THE EXERCISE: Do not repeat pictures. Repeat exactly the lines of the listing below from its first line through the line with "Vt, Ft = torus(.022, .005, 32, 10);".

DATASET SECTION:
—————
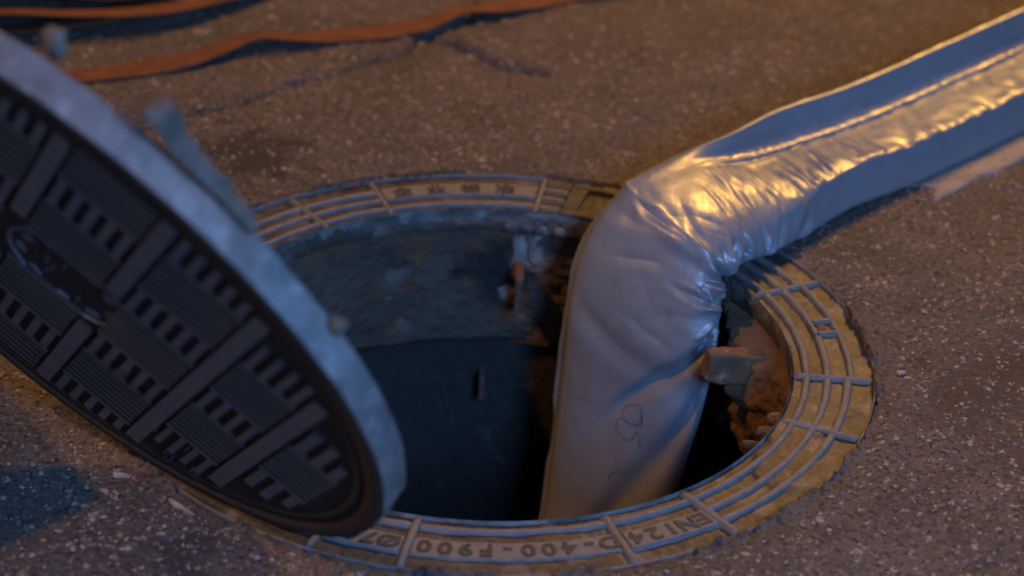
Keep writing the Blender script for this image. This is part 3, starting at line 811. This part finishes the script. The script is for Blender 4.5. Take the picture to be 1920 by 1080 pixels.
sp_path = [(-.95, .56, .004), (-.75, .62, .004), (-.556, .70, .002), (-.46, .745, .002), (-.40, .785, .006), (-.345, .825, .014), (-.29, .835, .009), (-.22, .862, .002), (-.12, .905, .002), (-.06, .945, .010), (.0, .975, .006), (.06, 1.01, .003), (.15, 1.05, .005), (.3, 1.1, .005), (.5, 1.2, .005)]
ribbon('webbing_strap', sp_path, .050, M_STRAP, label='long orange webbing strap lying wavy across the asphalt behind the manhole', cat='strap', tilt=[0, 0, .05, 0, .15, .25, .15, 0, .05, .25, .1, 0, 0, 0, 0], n=300)
pile = thing('webbing_bundle', 'folded heap of orange webbing at the top left corner of the view', 'strap bundle', (-.76, .865, 0))
for k, (dy, dz, dx, hh) in enumerate(((-.045, .004, -.05, .012), (-.015, .016, .04, .02), (.02, .03, -.02, .025), (.055, .04, .05, .02), (.09, .045, .0, .02), (.13, .04, .06, .02), (.04, .065, -.12, .02))):
    pth = [(-.45 + dx, -.16 + dy, dz * .5), (-.3 + dx, -.11 + dy, dz), (-.14 + dx, -.07 + dy, dz + hh * .5), (.0 + dx, -.03 + dy, dz + hh), (.12 + dx, .01 + dy, dz + hh * .3), (.24 + dx, .06 + dy, .010 + dz * .3), (.40 + dx, .22 + dy, .005)]
    ribbon('webbing_fold', pth, .085, M_STRAP, pile, tilt=[.2, .35 - .1 * k, .4 - .12 * k, .3, .25, .2, .1], n=80, thick=.004)
# tie-down ring beside it
bm = bmesh.new()
ringo = thing('ring_shackle', 'grey round ring lying on the asphalt right of the orange heap', 'ring', (-.452, .975, .011))
def torus(R0, r0, nu, nv):
    A_, B_ = np.meshgrid(np.linspace(0, 2 * np.pi, nu, endpoint=False), np.linspace(0, 2 * np.pi, nv, endpoint=False), indexing='ij')
    return np.stack([(R0 + r0 * np.cos(B_)) * np.cos(A_), (R0 + r0 * np.cos(B_)) * np.sin(A_), r0 * .9 * np.sin(B_)], -1), gridF(nu, nv, True, True)
bm.free()
Vt, Ft = torus(.036, .009, 48, 14); link('ring_body', meshdata('ring_body', Vt, Ft, True), M_PLASTIC, ringo)
Vt, Ft = torus(.022, .005, 32, 10); Vt[..., 2] += .001; link('ring_core', meshdata('ring_core', Vt, Ft, True), M_STRAP, ringo)

# ------------------------------------------------------------------ small debris
def chunk(name, x, y, sx, sy, sz, m, seed, rot, label, cat, group=None):
    o = lump(name, (0, 0, sz * .6), sx, sy, sz, m, None, seed, rot, (0, 0, 0), .5, 1); o.data.polygons.foreach_set('use_smooth', [False] * len(o.data.polygons)); o.location = (x, y, float(ground_h(np.array([[x, y]]))[0])); o['label'] = label; o['category'] = cat
    if group: o['group'] = group
    return o


chunk('mortar_shard', -.385, -.29, .013, .004, .0025, M_STONE, 5, -.2, 'thin pale shard lying flat on the asphalt left of the cover edge', 'shard')
chunk('mortar_shard', -.315, -.345, .022, .004, .003, M_STONE, 6, -.75, 'long pale splinter tucked along the bottom edge of the cover', 'shard')
GV, GF = [], []
for k in range(34):
    x, y = -.305 + random.gauss(0, .024), -.380 + random.gauss(0, .014); q = random.uniform(.0008, .0021); b0 = len(GV)
    zg = float(ground_h(np.array([[x, y]]))[0])
    for (px_, py_, pz_) in ((1, 0, 0), (0, 1, 0), (-1, 0, 0), (0, -1, 0), (.1, .1, 1)): GV.append((x + px_ * q * random.uniform(.6, 1.2), y + py_ * q * random.uniform(.6, 1.2), zg + pz_ * q * 1.2))
    GF += [(b0, b0 + 1, b0 + 4), (b0 + 1, b0 + 2, b0 + 4), (b0 + 2, b0 + 3, b0 + 4), (b0 + 3, b0, b0 + 4)]
gr = link('white_grit', meshdata('white_grit', GV, GF), M_PAINT, kind='stuff'); gr['label'] = 'scattered white grit on the dark patch below the cover edge'; gr['category'] = 'grit'
for k, (x, y, q, lb) in enumerate(((.475, -.02, .006, 'small pale stone in the asphalt right of the frame'), (.66, .20, .008, 'brown pebble near the right edge of the view'))):
    chunk('pebble', x, y, q, q * .7, q * .4, M_RUST if k else M_STONE, 60 + k, k, lb, 'pebble')
# invented box out of view, added to cast the lower left corner shadow
shadow_box = thing('added_shadow_box', 'added grey steel box out of view on the left, there to cast a shadow', 'shadow caster', (-.848, -.215, 0))
hz = .46
cx0 = np.array([-.392 + .0, -.332]) - np.array([math.cos(math.radians(KEY_AZ + 180)), math.sin(math.radians(KEY_AZ + 180))]) * (hz / math.tan(math.radians(KEY_EL)))
d1 = np.array([math.cos(math.radians(124)), math.sin(math.radians(124))]); d2 = np.array([math.cos(math.radians(226)), math.sin(math.radians(226))])
shadow_box.location = (cx0[0], cx0[1], 0)


def prism(name, poly, z0, z1, m, parent, bev=.006):
    bm = bmesh.new(); b = [bm.verts.new((p[0], p[1], z0)) for p in poly]; f = bm.faces.new(b); r = bmesh.ops.extrude_face_region(bm, geom=[f])
    for v in r['geom']:
        if isinstance(v, bmesh.types.BMVert): v.co.z = z1
    bmesh.ops.recalc_face_normals(bm, faces=bm.faces); bmesh.ops.bevel(bm, geom=bm.edges[:], offset=bev, segments=2, affect='EDGES')
    me = bpy.data.meshes.new(name); bm.to_mesh(me); bm.free(); return link(name, me, m, parent)


o0 = np.zeros(2)
prism('body', [o0 + (d1 + d2) * .004, d1 * .5, d1 * .5 + d2 * .36, d2 * .36], .0, hz * .74, M_SHADOW_BOX, shadow_box)
prism('lid', [o0, d1 * .504, d1 * .504 + d2 * .364, d2 * .364], hz * .745, hz, M_SHADOW_BOX, shadow_box)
—————
EXERCISE RESULT:
Keep writing the Blender script for this image. This is part 3, starting at line 811. This part finishes the script. The script is for Blender 4.5. Take the picture to be 1920 by 1080 pixels.
sp_path = [(-.95, .56, .004), (-.75, .62, .004), (-.556, .70, .002), (-.46, .745, .002), (-.40, .785, .006), (-.345, .825, .014), (-.29, .835, .009), (-.22, .862, .002), (-.12, .905, .002), (-.06, .945, .010), (.0, .975, .006), (.06, 1.01, .003), (.15, 1.05, .005), (.3, 1.1, .005), (.5, 1.2, .005)]
ribbon('webbing_strap', sp_path, .050, M_STRAP, label='long orange webbing strap lying wavy across the asphalt behind the manhole', cat='strap', tilt=[0, 0, .05, 0, .15, .25, .15, 0, .05, .25, .1, 0, 0, 0, 0], n=300)
pile = thing('webbing_bundle', 'folded heap of orange webbing at the top left corner of the view', 'strap bundle', (-.76, .865, 0))
for k, (dy, dz, dx, hh) in enumerate(((-.045, .004, -.05, .012), (-.015, .016, .04, .02), (.02, .03, -.02, .025), (.055, .04, .05, .02), (.09, .045, .0, .02), (.13, .04, .06, .02), (.04, .065, -.12, .02))):
    pth = [(-.45 + dx, -.16 + dy, dz * .5), (-.3 + dx, -.11 + dy, dz), (-.14 + dx, -.07 + dy, dz + hh * .5), (.0 + dx, -.03 + dy, dz + hh), (.12 + dx, .01 + dy, dz + hh * .3), (.24 + dx, .06 + dy, .010 + dz * .3), (.40 + dx, .22 + dy, .005)]
    ribbon('webbing_fold', pth, .085, M_STRAP, pile, tilt=[.2, .35 - .1 * k, .4 - .12 * k, .3, .25, .2, .1], n=80, thick=.004)
# tie-down ring beside it
bm = bmesh.new()
ringo = thing('ring_shackle', 'grey round ring lying on the asphalt right of the orange heap', 'ring', (-.452, .975, .011))
def torus(R0, r0, nu, nv):
    A_, B_ = np.meshgrid(np.linspace(0, 2 * np.pi, nu, endpoint=False), np.linspace(0, 2 * np.pi, nv, endpoint=False), indexing='ij')
    return np.stack([(R0 + r0 * np.cos(B_)) * np.cos(A_), (R0 + r0 * np.cos(B_)) * np.sin(A_), r0 * .9 * np.sin(B_)], -1), gridF(nu, nv, True, True)
bm.free()
Vt, Ft = torus(.036, .009, 48, 14); link('ring_body', meshdata('ring_body', Vt, Ft, True), M_PLASTIC, ringo)
Vt, Ft = torus(.022, .005, 32, 10); Vt[..., 2] += .001; link('ring_core', meshdata('ring_core', Vt, Ft, True), M_STRAP, ringo)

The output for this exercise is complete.